Below is a listing; reproduce each line of it exactly.

═════ Source data

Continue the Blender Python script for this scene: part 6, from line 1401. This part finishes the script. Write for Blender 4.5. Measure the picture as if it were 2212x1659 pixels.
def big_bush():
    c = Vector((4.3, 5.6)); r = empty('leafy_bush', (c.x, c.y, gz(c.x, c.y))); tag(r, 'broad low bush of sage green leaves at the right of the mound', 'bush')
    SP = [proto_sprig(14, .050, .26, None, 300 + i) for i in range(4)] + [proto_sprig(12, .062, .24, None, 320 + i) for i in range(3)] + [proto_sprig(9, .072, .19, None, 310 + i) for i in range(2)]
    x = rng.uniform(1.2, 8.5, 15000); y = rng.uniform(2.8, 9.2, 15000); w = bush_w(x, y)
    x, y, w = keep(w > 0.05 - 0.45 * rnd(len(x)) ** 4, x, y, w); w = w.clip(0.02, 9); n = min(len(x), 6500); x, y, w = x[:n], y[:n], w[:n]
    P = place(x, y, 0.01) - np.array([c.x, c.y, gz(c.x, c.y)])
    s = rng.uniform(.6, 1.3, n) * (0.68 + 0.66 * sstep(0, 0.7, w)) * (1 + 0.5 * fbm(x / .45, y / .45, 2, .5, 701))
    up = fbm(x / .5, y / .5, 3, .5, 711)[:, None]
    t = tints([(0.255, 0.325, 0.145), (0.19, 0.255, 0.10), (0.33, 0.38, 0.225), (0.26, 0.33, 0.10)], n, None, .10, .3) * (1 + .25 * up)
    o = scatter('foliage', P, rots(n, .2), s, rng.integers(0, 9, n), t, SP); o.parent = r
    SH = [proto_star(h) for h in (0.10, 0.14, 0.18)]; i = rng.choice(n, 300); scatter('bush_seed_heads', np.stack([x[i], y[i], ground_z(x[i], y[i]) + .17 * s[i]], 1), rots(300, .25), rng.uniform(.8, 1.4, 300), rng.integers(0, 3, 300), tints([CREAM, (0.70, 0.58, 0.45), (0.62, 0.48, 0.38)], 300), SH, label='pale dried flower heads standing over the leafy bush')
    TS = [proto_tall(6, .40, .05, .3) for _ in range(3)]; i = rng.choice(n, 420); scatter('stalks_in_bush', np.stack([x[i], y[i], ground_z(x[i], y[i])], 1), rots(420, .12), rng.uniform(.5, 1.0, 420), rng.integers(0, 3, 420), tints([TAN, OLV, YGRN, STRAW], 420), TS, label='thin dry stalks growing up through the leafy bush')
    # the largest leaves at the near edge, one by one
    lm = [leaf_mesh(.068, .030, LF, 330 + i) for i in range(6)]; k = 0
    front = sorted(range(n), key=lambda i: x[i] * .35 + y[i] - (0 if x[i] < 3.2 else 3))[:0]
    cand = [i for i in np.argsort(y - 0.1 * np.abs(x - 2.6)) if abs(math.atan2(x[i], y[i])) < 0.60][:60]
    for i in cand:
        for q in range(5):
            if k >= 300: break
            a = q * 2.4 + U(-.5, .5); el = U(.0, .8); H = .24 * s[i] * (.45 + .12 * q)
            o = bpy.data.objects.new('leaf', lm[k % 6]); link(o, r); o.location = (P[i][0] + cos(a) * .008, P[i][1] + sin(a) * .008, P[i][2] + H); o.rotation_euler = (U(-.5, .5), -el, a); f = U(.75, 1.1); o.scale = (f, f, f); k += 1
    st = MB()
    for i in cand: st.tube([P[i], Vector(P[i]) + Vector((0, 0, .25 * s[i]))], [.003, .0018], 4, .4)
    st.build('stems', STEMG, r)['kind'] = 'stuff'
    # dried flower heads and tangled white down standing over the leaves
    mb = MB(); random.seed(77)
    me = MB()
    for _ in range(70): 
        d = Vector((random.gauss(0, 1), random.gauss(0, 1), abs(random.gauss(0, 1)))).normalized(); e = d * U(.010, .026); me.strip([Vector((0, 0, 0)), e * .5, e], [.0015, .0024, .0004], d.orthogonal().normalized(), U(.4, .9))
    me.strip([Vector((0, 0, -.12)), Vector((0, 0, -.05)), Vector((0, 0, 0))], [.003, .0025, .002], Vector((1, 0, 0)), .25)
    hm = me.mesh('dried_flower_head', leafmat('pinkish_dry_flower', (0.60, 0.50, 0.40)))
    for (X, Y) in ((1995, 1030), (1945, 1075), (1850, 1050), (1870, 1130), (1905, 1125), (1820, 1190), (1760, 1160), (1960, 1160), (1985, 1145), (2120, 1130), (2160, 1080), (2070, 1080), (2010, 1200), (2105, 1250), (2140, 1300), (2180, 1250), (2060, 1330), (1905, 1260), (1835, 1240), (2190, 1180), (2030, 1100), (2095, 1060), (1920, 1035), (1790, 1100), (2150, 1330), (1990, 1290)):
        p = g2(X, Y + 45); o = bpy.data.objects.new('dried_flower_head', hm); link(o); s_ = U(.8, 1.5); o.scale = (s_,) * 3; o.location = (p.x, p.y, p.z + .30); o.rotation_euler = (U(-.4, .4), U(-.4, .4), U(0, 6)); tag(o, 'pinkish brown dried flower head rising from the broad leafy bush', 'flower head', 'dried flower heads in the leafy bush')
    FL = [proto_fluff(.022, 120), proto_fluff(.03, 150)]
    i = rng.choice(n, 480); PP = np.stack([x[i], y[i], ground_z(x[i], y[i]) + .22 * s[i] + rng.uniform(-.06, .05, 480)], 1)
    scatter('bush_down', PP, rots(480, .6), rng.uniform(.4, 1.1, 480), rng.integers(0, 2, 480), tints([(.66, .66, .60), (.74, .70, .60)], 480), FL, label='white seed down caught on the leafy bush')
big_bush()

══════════

**Response**
Continue the Blender Python script for this scene: part 6, from line 1401. This part finishes the script. Write for Blender 4.5. Measure the picture as if it were 2212x1659 pixels.
def big_bush():
    c = Vector((4.3, 5.6)); r = empty('leafy_bush', (c.x, c.y, gz(c.x, c.y))); tag(r, 'broad low bush of sage green leaves at the right of the mound', 'bush')
    SP = [proto_sprig(14, .050, .26, None, 300 + i) for i in range(4)] + [proto_sprig(12, .062, .24, None, 320 + i) for i in range(3)] + [proto_sprig(9, .072, .19, None, 310 + i) for i in range(2)]
    x = rng.uniform(1.2, 8.5, 15000); y = rng.uniform(2.8, 9.2, 15000); w = bush_w(x, y)
    x, y, w = keep(w > 0.05 - 0.45 * rnd(len(x)) ** 4, x, y, w); w = w.clip(0.02, 9); n = min(len(x), 6500); x, y, w = x[:n], y[:n], w[:n]
    P = place(x, y, 0.01) - np.array([c.x, c.y, gz(c.x, c.y)])
    s = rng.uniform(.6, 1.3, n) * (0.68 + 0.66 * sstep(0, 0.7, w)) * (1 + 0.5 * fbm(x / .45, y / .45, 2, .5, 701))
    up = fbm(x / .5, y / .5, 3, .5, 711)[:, None]
    t = tints([(0.255, 0.325, 0.145), (0.19, 0.255, 0.10), (0.33, 0.38, 0.225), (0.26, 0.33, 0.10)], n, None, .10, .3) * (1 + .25 * up)
    o = scatter('foliage', P, rots(n, .2), s, rng.integers(0, 9, n), t, SP); o.parent = r
    SH = [proto_star(h) for h in (0.10, 0.14, 0.18)]; i = rng.choice(n, 300); scatter('bush_seed_heads', np.stack([x[i], y[i], ground_z(x[i], y[i]) + .17 * s[i]], 1), rots(300, .25), rng.uniform(.8, 1.4, 300), rng.integers(0, 3, 300), tints([CREAM, (0.70, 0.58, 0.45), (0.62, 0.48, 0.38)], 300), SH, label='pale dried flower heads standing over the leafy bush')
    TS = [proto_tall(6, .40, .05, .3) for _ in range(3)]; i = rng.choice(n, 420); scatter('stalks_in_bush', np.stack([x[i], y[i], ground_z(x[i], y[i])], 1), rots(420, .12), rng.uniform(.5, 1.0, 420), rng.integers(0, 3, 420), tints([TAN, OLV, YGRN, STRAW], 420), TS, label='thin dry stalks growing up through the leafy bush')
    # the largest leaves at the near edge, one by one
    lm = [leaf_mesh(.068, .030, LF, 330 + i) for i in range(6)]; k = 0
    front = sorted(range(n), key=lambda i: x[i] * .35 + y[i] - (0 if x[i] < 3.2 else 3))[:0]
    cand = [i for i in np.argsort(y - 0.1 * np.abs(x - 2.6)) if abs(math.atan2(x[i], y[i])) < 0.60][:60]
    for i in cand:
        for q in range(5):
            if k >= 300: break
            a = q * 2.4 + U(-.5, .5); el = U(.0, .8); H = .24 * s[i] * (.45 + .12 * q)
            o = bpy.data.objects.new('leaf', lm[k % 6]); link(o, r); o.location = (P[i][0] + cos(a) * .008, P[i][1] + sin(a) * .008, P[i][2] + H); o.rotation_euler = (U(-.5, .5), -el, a); f = U(.75, 1.1); o.scale = (f, f, f); k += 1
    st = MB()
    for i in cand: st.tube([P[i], Vector(P[i]) + Vector((0, 0, .25 * s[i]))], [.003, .0018], 4, .4)
    st.build('stems', STEMG, r)['kind'] = 'stuff'
    # dried flower heads and tangled white down standing over the leaves
    mb = MB(); random.seed(77)
    me = MB()
    for _ in range(70): 
        d = Vector((random.gauss(0, 1), random.gauss(0, 1), abs(random.gauss(0, 1)))).normalized(); e = d * U(.010, .026); me.strip([Vector((0, 0, 0)), e * .5, e], [.0015, .0024, .0004], d.orthogonal().normalized(), U(.4, .9))
    me.strip([Vector((0, 0, -.12)), Vector((0, 0, -.05)), Vector((0, 0, 0))], [.003, .0025, .002], Vector((1, 0, 0)), .25)
    hm = me.mesh('dried_flower_head', leafmat('pinkish_dry_flower', (0.60, 0.50, 0.40)))
    for (X, Y) in ((1995, 1030), (1945, 1075), (1850, 1050), (1870, 1130), (1905, 1125), (1820, 1190), (1760, 1160), (1960, 1160), (1985, 1145), (2120, 1130), (2160, 1080), (2070, 1080), (2010, 1200), (2105, 1250), (2140, 1300), (2180, 1250), (2060, 1330), (1905, 1260), (1835, 1240), (2190, 1180), (2030, 1100), (2095, 1060), (1920, 1035), (1790, 1100), (2150, 1330), (1990, 1290)):
        p = g2(X, Y + 45); o = bpy.data.objects.new('dried_flower_head', hm); link(o); s_ = U(.8, 1.5); o.scale = (s_,) * 3; o.location = (p.x, p.y, p.z + .30); o.rotation_euler = (U(-.4, .4), U(-.4, .4), U(0, 6)); tag(o, 'pinkish brown dried flower head rising from the broad leafy bush', 'flower head', 'dried flower heads in the leafy bush')
    FL = [proto_fluff(.022, 120), proto_fluff(.03, 150)]
    i = rng.choice(n, 480); PP = np.stack([x[i], y[i], ground_z(x[i], y[i]) + .22 * s[i] + rng.uniform(-.06, .05, 480)], 1)
    scatter('bush_down', PP, rots(480, .6), rng.uniform(.4, 1.1, 480), rng.integers(0, 2, 480), tints([(.66, .66, .60), (.74, .70, .60)], 480), FL, label='white seed down caught on the leafy bush')
big_bush()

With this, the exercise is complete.